The CITAP Digital Politics Research Group is dedicated to researching and analyzing the organization and governance of technology platforms in the context of electoral politics. We seek to establish a public-facing foundation of facts related to the content and other policies of platforms, the products and services they offer, and the legal and regulatory contexts they operate in to inform public and regulatory debates. We also hope that journalists and other researchers will reference and extend these findings about how different technology platforms operate and are structured, and can use them to contextualize changes in platforms or the response of these firms to crisis.

Taken together, we hope that this research will make significant contributions to existing knowledge about these platforms. The research and journalistic communities have little systematic knowledge about how technology platforms are organized to work in institutional politics, in the United States or abroad. The research we do have is primarily focused on the content that publics see or that particular actors, such as political campaigns or media outlets, produce for platforms, not the organizational structures and governing policies that structure the potential for and availability of this content in the first place. Even further, we know little about the relationships that these technology firms have with political practitioners, campaigns and elected officials, and publishers.
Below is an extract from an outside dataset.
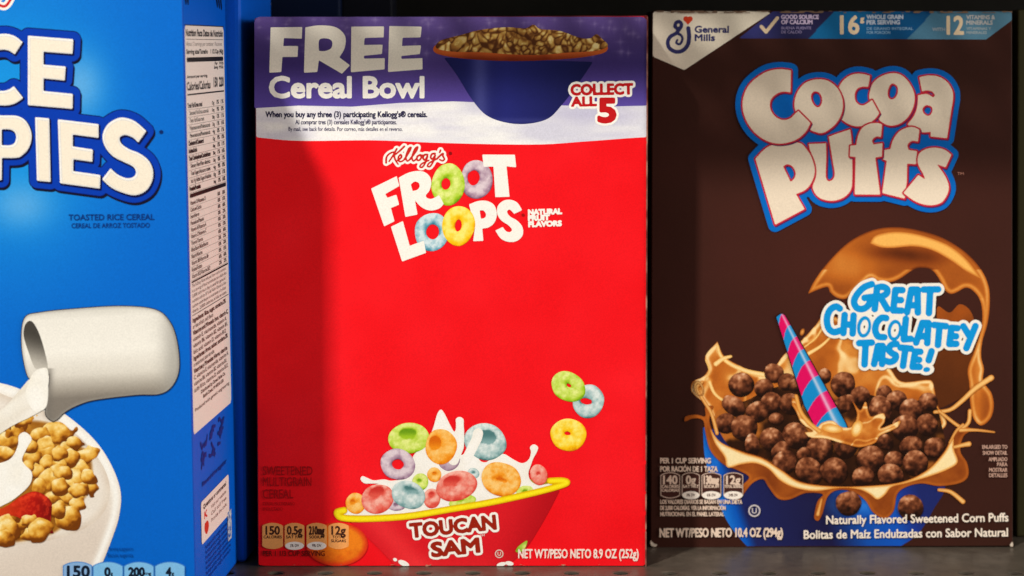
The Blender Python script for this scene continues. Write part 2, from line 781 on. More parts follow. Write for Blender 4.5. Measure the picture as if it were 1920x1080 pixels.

As new democratic crises or issues inevitably arise, we need an evolutionary way of understanding the policies that are in place, the ways that they are interpreted, the relevant set of commercial, political, and legal considerations that shape decision-making, and changes in these platforms as they develop. We envision this research stream providing the important context for understanding how these companies navigate crises, what they can potentially do to preclude them in the future, and how they can strengthen democracy in the United States and around the world. While we start in the United States, our long term aim is to develop a set of comparative cases about the ways these firms shape electoral politics in countries with very different commercial, regulatory, and political contexts in order to understand differences in democratic outcomes.